Republican Primary 2020 | Alex Reinsch-Goldstein

Republican Primary 2020

By Alex Reinsch-Goldstein

With the Democratic primary being fairly comparable to everything from a foodfight to a zoo pen full of hyenas, the Republican Party would appear to be the picture of serenity by comparison. After all, disunity cannot possibly be afforded when they are battling powerful forces of evil such as the Deep State, Jake Tapper, Hillary Clinton’s communist spy apparatus, and people who say Happy Holidays instead of Merry Christmas. 

That makes it all the more surprising that three Republicans have thus far announced campaigns to primary Donald Trump in 2020. Which leads to the burning question…Who are they?
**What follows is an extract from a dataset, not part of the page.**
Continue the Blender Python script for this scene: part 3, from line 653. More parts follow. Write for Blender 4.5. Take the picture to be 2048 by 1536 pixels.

They are an ideologically variable group. The first to announce a primary challenge against Trump was the fluorescent-haired former Governor of Massachusetts William Weld, who began his campaign in April. Weld, perhaps the last of the moderate New England Republicans which were once an influential group, has held diverse party loyalties over the years. In 2016, he was the Libertarian Party’s nominee for Vice President, running alongside former New Mexico governor and noted Aleppo-denier Gary Johnson. Weld decries Trump’s reactionary nationalist brand of conservatism, and wishes that the Republican Party could just go back to advocating that the government shouldn’t make you wear a seatbelt when you drive a car. 

Next to chuck-his-hat-into-the-general-vicinity-of-the-ring was former Illinois congressman Joe Walsh. A former die-hard Trump supporter who had said that he would take up arms if Trump lost in 2016, he apparently changed mind. Walsh agrees with Trump’s economic policies and his phobia of foreigners, but is running against Trump because of his belief that the President is “morally unfit” to hold office. He can imprison all the migrant children and ban all the Muslims he wants, but as long as he indulges in adultery, profanity, and the other forms of gluttony so near and dear to his heart, he will never be the model of a pious Midwestern cornshucker and he will never have the support of Joe Walsh. 

It would be a mistake indeed to bring up the topic of adultery without mentioning Mark Sanford’s entry into the race in September. The former congressman and Governor of South Carolina wants to bring back the fiscal conservatism of the pre-Trump era, returning the party to principled concern about government spending on everything except the military. He builds on an illustrious career as governor, in which the most noted episode was him taking a week off to hike the Appalachian Trail, then pulling a sneaky one and instead flying down to Buenos Aires to meet up with his Argentine mistress. His wife left him, the legislature censured him, and he was almost impeached before the South Carolina House of Representatives decided they “had better things to do.” Rather than pulling a Joe Walsh and challenging Trump based on his endorsement of loose morals (because Sanford has no standing to do so), Sanford says that Trump needs to be replaced because he doesn’t care enough about the deficit.

What are the chances of any of this merry band of insurgents extracting any sort of good outcome? The Republican Party is Trump’s part now--any such heresy will likely meet with the same success as Mark Sanford trying to convince his wife that he was actually hiking the Appalachian Trail all along. The Republican National Committee has given its unequivocal support to Trump, barring any Republican challenger from receiving even an official acknowledgement of their existence. Several states have already cancelled their primaries, essentially saying that there is not going to be a contest--and that they won’t let one happen even if there is. The candidates themselves have criticized this as undemocratic. In 2012, even when there was no serious challenge to Barack Obama, the Democratic Party still had primaries in most states--even though people like Vermin Supreme, the anarchist with a boot on his head, or Randall Terry, the lunatic anti-abortion activist with glitter on his head (thanks to Vermin Supreme) were the only other candidates. This election, several Republicans who have actually held elected office in the past want to challenge Trump--hardly the Vermin Supremes of the world. And yet in 2020 there will not be a contest, because the Republican Party does not want to allow one. 

The basic issue here is whether or not the Republican Party wants to make itself wholly the Trump party, or not. Living in perpetual fear of the soda-pop volcano of anger which made Trump president in the first place, the Republican Party feels that the electorate does not trend towards concern about the deficit and puritanical morals. They are angry at immigrants, “liberal elites,” foreigners--Trump spoke to that, and that’s why he won. William Weld and Mark Sanford and Joe Walsh will never be able to tap into that anger--their brand of conservatism is lame and old by comparison. 90s-esque fretting about deficits and government overreach will never be able to match the intense power of misdirected hatred. 

What these primary challengers are doing is trying to pull the Republican Party back from the brink--back from the full embrace of Trump and everything he stands for. They believe that a party cannot survive long based on a cultish worship of one man and the emotions he cultivates--but the majority of their party does not agree with that conclusion. The Republican Party has fully dedicated itself to ensuring that the Chinese-manufactured boot of Trumpism kicks them back up the Appalachian Trail of anachronism from whence they came. And, things being as they are, they will probably succeed.